We did escape the parade of people looking at each others engines (i.e. Jeep Safari) but did not escape the storm. We were planning on camping near Bluff on the San Juan but when we got to Bluff it was a sand storm of biblical proportions so we drove on to Farmington,N.M. and got a room (and ate pretty good Thai food, who knew there was Thai in Farmington?). We woke up to a white out the next morning and headed to Aztec Ruins in Aztec N.M, hoping that the storm would let up and let us get to Chaco Canyon the next day.
I was glad we made it to Aztec as it is the largest of the Chaco Greathouse outliers and was an impressive site. The Great Kiva at Aztec was rebuilt in the 1920s to what they thought was its original style. It is a pretty amazing place.
The next day it was still snowing but we decided to still head to Chaco. We drove south out of Farmington and turned onto a dirt road at Nageezi, N.M. Part of the Chaco experience is driving out to the site and wondering why the Ancestral Puebloans ever decided to construct their largest communities in what seems to be the most inhospitable part of the entire Colorado Plateau (which is already an pretty inhospitable place.)

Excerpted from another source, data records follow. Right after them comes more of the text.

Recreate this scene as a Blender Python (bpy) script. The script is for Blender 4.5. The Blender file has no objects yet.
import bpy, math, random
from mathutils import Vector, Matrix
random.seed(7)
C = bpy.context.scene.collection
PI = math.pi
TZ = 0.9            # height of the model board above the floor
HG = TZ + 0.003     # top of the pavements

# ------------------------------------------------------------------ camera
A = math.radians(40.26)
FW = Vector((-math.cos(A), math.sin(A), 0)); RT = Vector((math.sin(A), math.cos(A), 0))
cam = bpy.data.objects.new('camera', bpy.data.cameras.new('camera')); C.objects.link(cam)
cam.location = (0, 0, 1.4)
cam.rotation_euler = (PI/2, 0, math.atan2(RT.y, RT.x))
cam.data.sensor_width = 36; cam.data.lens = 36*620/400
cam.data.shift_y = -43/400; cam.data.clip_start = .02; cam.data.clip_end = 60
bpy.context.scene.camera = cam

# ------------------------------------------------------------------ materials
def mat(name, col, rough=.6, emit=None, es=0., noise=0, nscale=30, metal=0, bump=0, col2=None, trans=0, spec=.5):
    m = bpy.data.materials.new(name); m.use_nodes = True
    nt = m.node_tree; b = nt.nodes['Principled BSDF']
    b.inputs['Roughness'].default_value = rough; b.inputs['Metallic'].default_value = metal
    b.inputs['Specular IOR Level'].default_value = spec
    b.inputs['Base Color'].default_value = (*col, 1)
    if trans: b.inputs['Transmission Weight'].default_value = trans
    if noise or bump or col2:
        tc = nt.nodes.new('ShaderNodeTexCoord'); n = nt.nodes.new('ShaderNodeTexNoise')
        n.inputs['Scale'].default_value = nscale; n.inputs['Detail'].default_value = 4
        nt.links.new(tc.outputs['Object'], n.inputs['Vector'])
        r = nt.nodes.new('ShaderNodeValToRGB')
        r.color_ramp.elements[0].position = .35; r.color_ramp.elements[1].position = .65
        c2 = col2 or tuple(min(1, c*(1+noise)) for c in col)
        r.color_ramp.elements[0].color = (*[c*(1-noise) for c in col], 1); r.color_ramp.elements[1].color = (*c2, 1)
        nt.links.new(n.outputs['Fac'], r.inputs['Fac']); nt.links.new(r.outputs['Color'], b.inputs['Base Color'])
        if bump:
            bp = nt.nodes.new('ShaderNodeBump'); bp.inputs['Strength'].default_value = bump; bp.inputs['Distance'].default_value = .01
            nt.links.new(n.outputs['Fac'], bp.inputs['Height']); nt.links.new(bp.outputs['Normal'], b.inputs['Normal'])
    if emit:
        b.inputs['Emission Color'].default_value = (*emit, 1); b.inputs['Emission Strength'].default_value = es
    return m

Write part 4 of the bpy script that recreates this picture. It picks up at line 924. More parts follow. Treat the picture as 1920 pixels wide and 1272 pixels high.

If you have any interest in the prehistoric cultures of the Southwest Chaco is Mecca, you have to go at least once to get a sense of the scale of the place and how it influenced so much of the region. The most elaborate burials excavated in the Southwest were found here, along with an immense amount of pottery, jewelery, macaws, copper bells and even chocolate.
Part of the Murdock Clan deep inside Pueblo Bonito, this area was probably 4 stories high, 800 years ago. It is considered the largest prehistoric structure in North America.